Interesting. Found a GitHub issue that covers this bug: https://github.com/openzfs/zfs/issues/14290

The latest comment seems to be a nice summary of the root cause, with earlier in the thread pointing to ftruncate instead of fsync being a trigger:

>amotin

>I see. So ZFS tries to drop some data from pagecache, but there seems to be some dirty pages, which are held by ZFS till them either written into ZIL, or to disk at the end of TXG. And if those dirty page writes were asynchronous, it seems there is nothing that would nudge ZFS to actually do something about it earlier than zfs_txg_timeout. Somewhat similar problem was recently spotted on FreeBSD after #17445, which is why newer version of the code in #17533 does not keep references on asynchronously written pages.

Might be worth testing zfs_txg_timeout=1 or 0

throw0101b|7 months ago

> ZFS isn’t viable for SQLite unless you turn off fsync’s in ZFS

Which you can do on a per dataset ('directory') basis very easily:

    zfs set sync=disabled mydata/mydb001
* https://openzfs.github.io/openzfs-docs/man/master/7/zfsprops...

Meanwhile all the rest of your pools / datasets can keep the default POSIX behaviour.

ezekiel68|7 months ago

You know what's even easier than doing that? Neglecting to do it or meaning to do it then getting pulled in to some meeting (or other important distraction) and then imagining you did it.

zaarn|7 months ago

Disabling sync corrupts SQLite databases on powerloss, I've personally experienced this following disabling sync because it causes SQLite to hang.
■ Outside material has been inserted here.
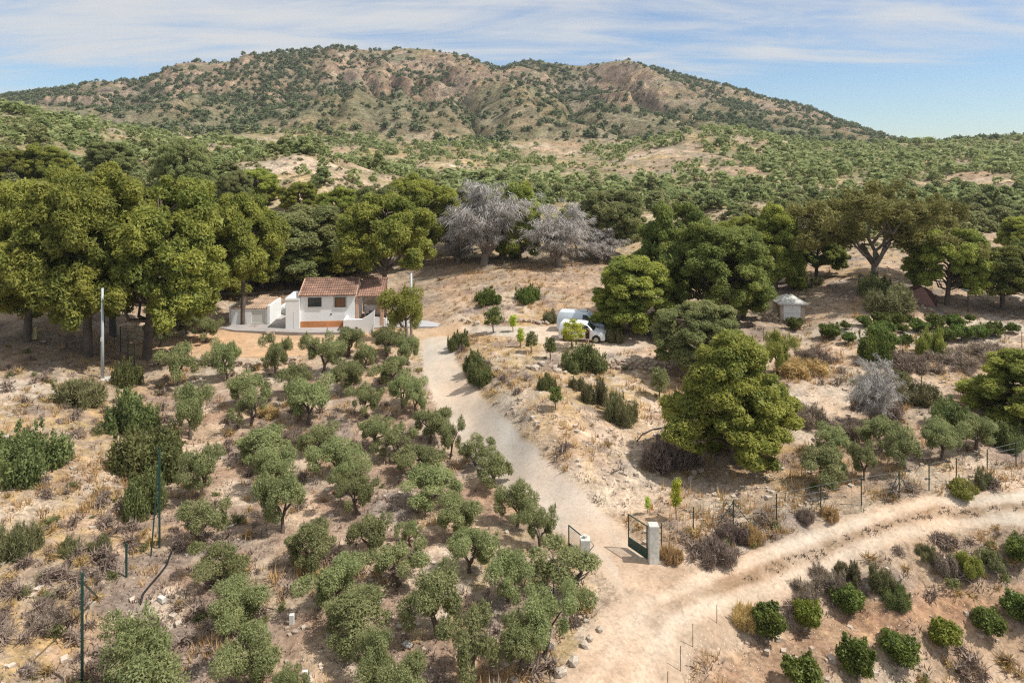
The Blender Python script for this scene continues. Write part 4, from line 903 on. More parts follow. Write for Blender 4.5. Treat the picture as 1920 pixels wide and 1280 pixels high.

You cannot have SQLite keep your data and run well on ZFS unless you make a zvol and format it as btrfs or ext4 so they solve the problem for you.

kentonv|7 months ago

Doesn't turning off sync mean you can lose confirmed writes in a power failure?

jclulow|7 months ago

This isn't an inherent property of ZFS at all. I have made heavy use of SQLite for years (on illumos systems) without ever hitting this, and I would never counsel anybody to disable sync writes: it absolutely can lead to data loss under some conditions and is not safe to do unless you understand what it means.

What you're describing sounds like a bug specific to whichever OS you're using that has a port of ZFS.

zaarn|7 months ago

I wouldn't recommend SQLite on ZFS (or in general for other reasons), for the precise reason that it either lags or is unsafe.

I've encountered this bug both on illumos, specifically OpenIndiana, and Linux (Arch Linux).